Programs, Parties, Panels
The organization hosts book signings, educational events and business development programs with regional and national partners. Among this year’s highlights: an HGTV-sponsored conference held earlier this month and the annual bIDN conference this summer, which will focus on a theme of education and empowerment.

Inside the Black Interior Designers Network

Down to Business
The need for the organization and its attendant programming is evident. There’s been a record number of black interior designers attending furniture markets and trade shows, and last year three of BIDN’s members appeared in various issues of Traditional Home.
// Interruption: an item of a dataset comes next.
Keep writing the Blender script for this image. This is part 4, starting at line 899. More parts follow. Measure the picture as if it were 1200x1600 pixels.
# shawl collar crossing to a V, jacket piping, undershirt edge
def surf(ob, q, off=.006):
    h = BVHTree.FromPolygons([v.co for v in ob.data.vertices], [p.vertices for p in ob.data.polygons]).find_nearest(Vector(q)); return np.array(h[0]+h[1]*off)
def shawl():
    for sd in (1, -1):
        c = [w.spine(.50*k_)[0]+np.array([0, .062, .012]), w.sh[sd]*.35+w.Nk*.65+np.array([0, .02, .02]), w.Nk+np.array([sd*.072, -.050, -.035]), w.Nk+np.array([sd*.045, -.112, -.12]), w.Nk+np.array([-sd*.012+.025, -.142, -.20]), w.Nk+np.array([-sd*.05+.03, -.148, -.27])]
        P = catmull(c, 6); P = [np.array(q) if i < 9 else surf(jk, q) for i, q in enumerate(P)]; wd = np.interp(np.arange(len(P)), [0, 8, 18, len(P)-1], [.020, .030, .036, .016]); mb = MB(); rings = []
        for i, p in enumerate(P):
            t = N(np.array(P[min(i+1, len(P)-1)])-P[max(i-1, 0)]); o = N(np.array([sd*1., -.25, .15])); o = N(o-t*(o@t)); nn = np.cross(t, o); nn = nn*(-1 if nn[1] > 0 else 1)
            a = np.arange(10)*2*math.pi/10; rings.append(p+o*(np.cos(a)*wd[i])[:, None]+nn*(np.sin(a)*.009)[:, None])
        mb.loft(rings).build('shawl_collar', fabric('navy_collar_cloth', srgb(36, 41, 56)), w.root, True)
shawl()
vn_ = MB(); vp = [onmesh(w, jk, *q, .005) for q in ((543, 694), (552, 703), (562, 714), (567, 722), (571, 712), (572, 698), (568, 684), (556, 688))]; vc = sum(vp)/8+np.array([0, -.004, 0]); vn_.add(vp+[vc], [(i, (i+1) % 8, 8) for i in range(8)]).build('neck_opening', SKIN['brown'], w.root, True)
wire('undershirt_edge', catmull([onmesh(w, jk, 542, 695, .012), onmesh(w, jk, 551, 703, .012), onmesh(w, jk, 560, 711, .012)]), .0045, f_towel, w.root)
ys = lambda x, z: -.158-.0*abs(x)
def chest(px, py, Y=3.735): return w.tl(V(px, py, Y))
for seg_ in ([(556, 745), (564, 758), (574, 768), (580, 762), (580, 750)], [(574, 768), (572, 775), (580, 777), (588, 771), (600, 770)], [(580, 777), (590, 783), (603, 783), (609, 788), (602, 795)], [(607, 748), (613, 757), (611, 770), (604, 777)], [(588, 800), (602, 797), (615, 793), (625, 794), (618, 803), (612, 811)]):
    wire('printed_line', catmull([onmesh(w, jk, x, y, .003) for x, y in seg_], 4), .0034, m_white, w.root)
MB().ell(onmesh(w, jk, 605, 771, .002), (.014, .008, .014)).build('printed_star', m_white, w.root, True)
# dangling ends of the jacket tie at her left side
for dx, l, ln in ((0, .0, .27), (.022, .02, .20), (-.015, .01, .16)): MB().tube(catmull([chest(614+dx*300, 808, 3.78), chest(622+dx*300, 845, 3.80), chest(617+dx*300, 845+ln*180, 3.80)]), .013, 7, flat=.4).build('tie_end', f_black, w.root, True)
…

Design is a booming business; black buying power is expected to number $1.4 trillion by 2020, according to the University of Georgia’s Selig Center for Economic Growth, with black homeowners “venturing into this territory exploring high-end luxury brands like Viking and Sub-Zero,” according to BIDN, “while mixing in striking pieces that can be found at mainstream retailers.”

Top Honors
While writing the design blog Pinkeggshell, BIDN founder Kimberly Ward was often asked, “Where are all the black designers?” In response, she created the African American Top 20 Interior Designers (AATOP20) list, which last year included Rayman Boozer, Michel Smith Boyd, Tiffany Brooks, Iantha Carley, Nikki Chu and Penny and Casi Francis, among other notables. As Ward explains, the award recognizes the “designers who, over the course of their interior design careers, have established a body of superior work demonstrating creativity, skill and innovation. This group of professionals is recognized for their individual achievements and social consciousness in the interior design field.”

Inside the Black Interior Designers Network

Mitchell Black removable wallcovering in Fanning Out

Onward to High Point
“Sunday Soiree,” BIDN’s first High Point mixer, will be held at the Mitchell Black/Couture Lamps/Taylor Burke Home showroom (IHFC G263) on April 23, from 4 p.m. to 6 p.m. “Partnering with Mitchell Black is so much fun, because the company is so fresh and creative,” Ward tells EAL of the collaborative event. “We love that you can customize the art, wallpaper and everything they offer to fit our customers’ needs…. Our customers love to make things their own, so Mitchell Black is the perfect solution.”

“Upon meeting Kimberly Ward of Black Interior Design Network, we learned of our shared desire to be a resource to and promote the designs of black interior designers,” Mitchell Black owner Lynai Jones shares. “The BIDN is a wonderful organization comprised of extremely talented interior designers with an immense range of styles and design capabilities with projects from New York to Dubai and everywhere in between. In working together, we hope to provide space and opportunity for black interior designers to network with their professional peers in this beautiful design world.”